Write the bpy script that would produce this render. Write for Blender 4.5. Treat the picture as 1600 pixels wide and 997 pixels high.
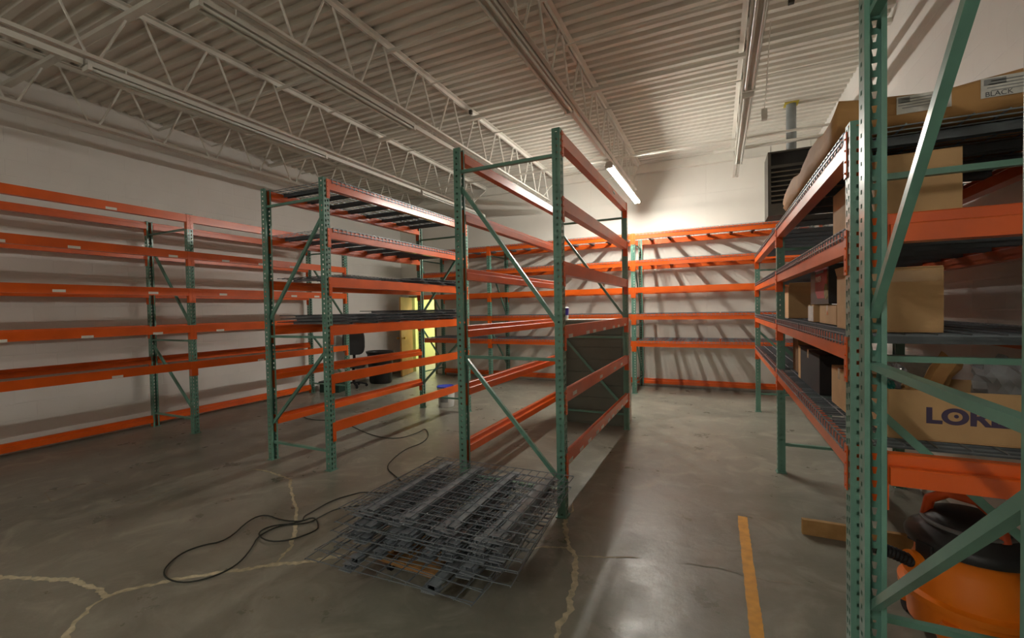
import bpy, bmesh, math, random
from mathutils import Matrix, Vector
random.seed(7)
PI = math.pi
S = bpy.context.scene
for o in list(bpy.data.objects): bpy.data.objects.remove(o)
COL = S.collection

# ------------------------------------------------------------------ camera, world, exposure
YAW, PIT, ROL, FPX, CAMZ = math.radians(-25.2), math.radians(-1.25), math.radians(-1.05), 685.0, 1.656
fwd = Vector((math.sin(YAW)*math.cos(PIT), math.cos(YAW)*math.cos(PIT), math.sin(PIT)))
rt = Vector((math.cos(YAW), -math.sin(YAW), 0)); up = rt.cross(fwd)
r2 = rt*math.cos(ROL)+up*math.sin(ROL); u2 = -rt*math.sin(ROL)+up*math.cos(ROL)
cd = bpy.data.cameras.new('camera'); cam = bpy.data.objects.new('camera', cd); COL.objects.link(cam)
cd.sensor_fit = 'HORIZONTAL'; cd.sensor_width = 36.0; cd.lens = FPX/1600*36.0; cd.clip_start = 0.05; cd.clip_end = 100
m = Matrix((r2, u2, -fwd)).transposed().to_4x4(); m.translation = (0, 0, CAMZ)
cam.matrix_world = m; S.camera = cam
w = bpy.data.worlds.new('world'); S.world = w; w.use_nodes = True
w.node_tree.nodes['Background'].inputs[0].default_value = (0.9, 0.88, 0.8, 1)
w.node_tree.nodes['Background'].inputs[1].default_value = 0.05
S.view_settings.view_transform = 'Standard'; S.view_settings.look = 'None'
S.view_settings.exposure = 2.05; S.view_settings.gamma = 1.0
TUBE_BACK = 78.0     # emission of the lit strip light at the far end
TUBE_NEAR = 62.0     # lit strip light behind the camera
ROOM = dict(x0=-7.85, x1=1.62, y0=-6.0, y1=9.6, z=4.55)

# ------------------------------------------------------------------ materials
def hexc(h):
    h = h.lstrip('#'); v = [int(h[i:i+2], 16)/255 for i in (0, 2, 4)]
    return tuple(c/12.92 if c <= .04045 else ((c+.055)/1.055)**2.4 for c in v)+(1,)
def mat(name, col, rough=.5, metal=0, var=0, vscale=6, bump=0, bscale=40, spec=.5, coat=0, emit=0, trans=0, alpha=1, col2=None, detail=4):
    m = bpy.data.materials.new(name); m.use_nodes = True; nt = m.node_tree; b = nt.nodes['Principled BSDF']
    c = hexc(col) if isinstance(col, str) else col
    b.inputs['Base Color'].default_value = c; b.inputs['Roughness'].default_value = rough
    b.inputs['Metallic'].default_value = metal; b.inputs['Specular IOR Level'].default_value = spec
    b.inputs['Coat Weight'].default_value = coat; b.inputs['Coat Roughness'].default_value = .15
    if trans: b.inputs['Transmission Weight'].default_value = trans
    if alpha < 1: b.inputs['Alpha'].default_value = alpha
    if emit: b.inputs['Emission Color'].default_value = c; b.inputs['Emission Strength'].default_value = emit
    tc = nt.nodes.new('ShaderNodeTexCoord')
    if var or col2:
        n = nt.nodes.new('ShaderNodeTexNoise'); n.inputs['Scale'].default_value = vscale; n.inputs['Detail'].default_value = detail
        nt.links.new(tc.outputs['Object'], n.inputs['Vector'])
        r = nt.nodes.new('ShaderNodeValToRGB'); r.color_ramp.elements[0].position = .35; r.color_ramp.elements[1].position = .65
        if col2: c2 = hexc(col2) if isinstance(col2, str) else col2; r.color_ramp.elements[0].color = c; r.color_ramp.elements[1].color = c2
        else:
            r.color_ramp.elements[0].color = tuple(x*(1-var) for x in c[:3])+(1,); r.color_ramp.elements[1].color = tuple(min(1, x*(1+var)) for x in c[:3])+(1,)
        nt.links.new(n.outputs['Fac'], r.inputs['Fac']); nt.links.new(r.outputs['Color'], b.inputs['Base Color'])
    if bump:
        n = nt.nodes.new('ShaderNodeTexNoise'); n.inputs['Scale'].default_value = bscale; n.inputs['Detail'].default_value = 3
        nt.links.new(tc.outputs['Object'], n.inputs['Vector'])
        bp = nt.nodes.new('ShaderNodeBump'); bp.inputs['Strength'].default_value = bump; bp.inputs['Distance'].default_value = .01
        nt.links.new(n.outputs['Fac'], bp.inputs['Height']); nt.links.new(bp.outputs['Normal'], b.inputs['Normal'])
    return m
M = {}
M['orange'] = mat('orange_paint', '#d6580c', .36, var=.10, vscale=3, coat=.25)
M['green'] = mat('green_paint', '#628f7e', .38, var=.12, vscale=4, coat=.3)
M['wire'] = mat('galvanised_wire', '#7b8389', .36, metal=.4, var=.1)
M['wire_dark'] = mat('weathered_wire', '#4c5256', .5, metal=.45, var=.15)
M['channel'] = mat('galvanised_channel', '#666d72', .4, metal=.5, var=.12, vscale=9)
M['channel_pale'] = mat('pale_galvanised_channel', '#8b9399', .38, metal=.35, var=.15, vscale=9)  # paler grey for the channels of loose stacked decks
M['white_metal'] = mat('white_painted_steel', '#dfdcd2', .5, var=.06, vscale=3)
M['deck'] = mat('white_painted_deck', '#dad6cb', .55, var=.05, vscale=2)
M['fixture'] = mat('white_enamel', '#d8d6cc', .4, var=.03)
M['tube_off'] = mat('unlit_tube', '#d9dbd2', .25)
M['card'] = mat('cardboard', '#c59f70', .8, var=.08, vscale=5, bump=.08, bscale=60)
M['card_in'] = mat('cardboard_inside', '#8d6c45', .85, var=.1, vscale=5)
M['card_dk'] = mat('brown_cardboard', '#7c5a36', .85, var=.1, vscale=5)
M['paper'] = mat('brown_paper', '#b78a55', .75, var=.14, vscale=3, bump=.5, bscale=7)
M['label'] = mat('white_label', '#dcdad2', .6, col2='#c9c7c0', vscale=30)
M['ink'] = mat('grey_print', '#8d8e8c', .7)
M['inkdk'] = mat('dark_print', '#5a5a5c', .7)
M['sticker'] = mat('white_sticker', '#dedbd0', .6, var=.05, vscale=40)
M['purple'] = mat('purple_print', '#4a3f58', .75)
M['tape'] = mat('clear_tape', '#c39c69', .12, coat=.8)
M['black'] = mat('black_plastic', '#1b1a1a', .45, var=.15)
M['blackm'] = mat('black_matte', '#100e0d', .8)
M['rubber'] = mat('black_rubber', '#17171a', .6)
M['vac_orange'] = mat('orange_plastic', '#e87912', .38, var=.05, vscale=3)
M['red_orange'] = mat('red_orange_plastic', '#c64a18', .4)
M['grey_plastic'] = mat('grey_plastic', '#6e6c6a', .5)
M['wood'] = mat('plywood', '#a87b46', .7, col2='#8f6637', vscale=14, detail=8)
M['pine'] = mat('pine_board', '#a98450', .7, col2='#94703f', vscale=9, detail=8)
M['door_wood'] = mat('oak_veneer', '#b98a4f', .5, col2='#a5763e', vscale=3, detail=6)
M['brass'] = mat('brass', '#c79a45', .3, metal=.9)
M['cabinet'] = mat('grey_green_enamel', '#66695c', .5, var=.06, vscale=2)
M['cab_light'] = mat('pale_enamel', '#b9b7ac', .45, var=.04)
M['bucket'] = mat('white_bucket_plastic', '#dcdcd8', .4)
M['blue'] = mat('blue_plastic', '#2a46c4', .4)
M['cup_purple'] = mat('purple_cup', '#3b2f96', .4)
M['heater'] = mat('brown_enamel', '#3a352a', .55, var=.12)
M['louvre'] = mat('olive_brown_enamel', '#62594a', .45)
M['heater_in'] = mat('heater_inside_shade', '#15120d', .8)  # near-black: shade inside the heater opening put into the colour
M['galv'] = mat('galvanised_duct', '#84898a', .35, metal=.5, var=.1)
M['cord'] = mat('dark_green_cord', '#23271f', .6)
M['yellow'] = mat('yellow_floor_paint', '#d8992c', .55, var=.12, vscale=14)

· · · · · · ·

■ GIVEN EXERCISE:
Copy nothing but the lines from the top of the data down to the line containing "ROOM = dict(x0=-7.85, x1=1.62, y0=-6.0, y1=9.6, z=4.55)", and leave the pictures out.

■ COMPLETE OUTPUT:
Write the bpy script that would produce this render. Write for Blender 4.5. Treat the picture as 1600 pixels wide and 997 pixels high.
import bpy, bmesh, math, random
from mathutils import Matrix, Vector
random.seed(7)
PI = math.pi
S = bpy.context.scene
for o in list(bpy.data.objects): bpy.data.objects.remove(o)
COL = S.collection

# ------------------------------------------------------------------ camera, world, exposure
YAW, PIT, ROL, FPX, CAMZ = math.radians(-25.2), math.radians(-1.25), math.radians(-1.05), 685.0, 1.656
fwd = Vector((math.sin(YAW)*math.cos(PIT), math.cos(YAW)*math.cos(PIT), math.sin(PIT)))
rt = Vector((math.cos(YAW), -math.sin(YAW), 0)); up = rt.cross(fwd)
r2 = rt*math.cos(ROL)+up*math.sin(ROL); u2 = -rt*math.sin(ROL)+up*math.cos(ROL)
cd = bpy.data.cameras.new('camera'); cam = bpy.data.objects.new('camera', cd); COL.objects.link(cam)
cd.sensor_fit = 'HORIZONTAL'; cd.sensor_width = 36.0; cd.lens = FPX/1600*36.0; cd.clip_start = 0.05; cd.clip_end = 100
m = Matrix((r2, u2, -fwd)).transposed().to_4x4(); m.translation = (0, 0, CAMZ)
cam.matrix_world = m; S.camera = cam
w = bpy.data.worlds.new('world'); S.world = w; w.use_nodes = True
w.node_tree.nodes['Background'].inputs[0].default_value = (0.9, 0.88, 0.8, 1)
w.node_tree.nodes['Background'].inputs[1].default_value = 0.05
S.view_settings.view_transform = 'Standard'; S.view_settings.look = 'None'
S.view_settings.exposure = 2.05; S.view_settings.gamma = 1.0
TUBE_BACK = 78.0     # emission of the lit strip light at the far end
TUBE_NEAR = 62.0     # lit strip light behind the camera
ROOM = dict(x0=-7.85, x1=1.62, y0=-6.0, y1=9.6, z=4.55)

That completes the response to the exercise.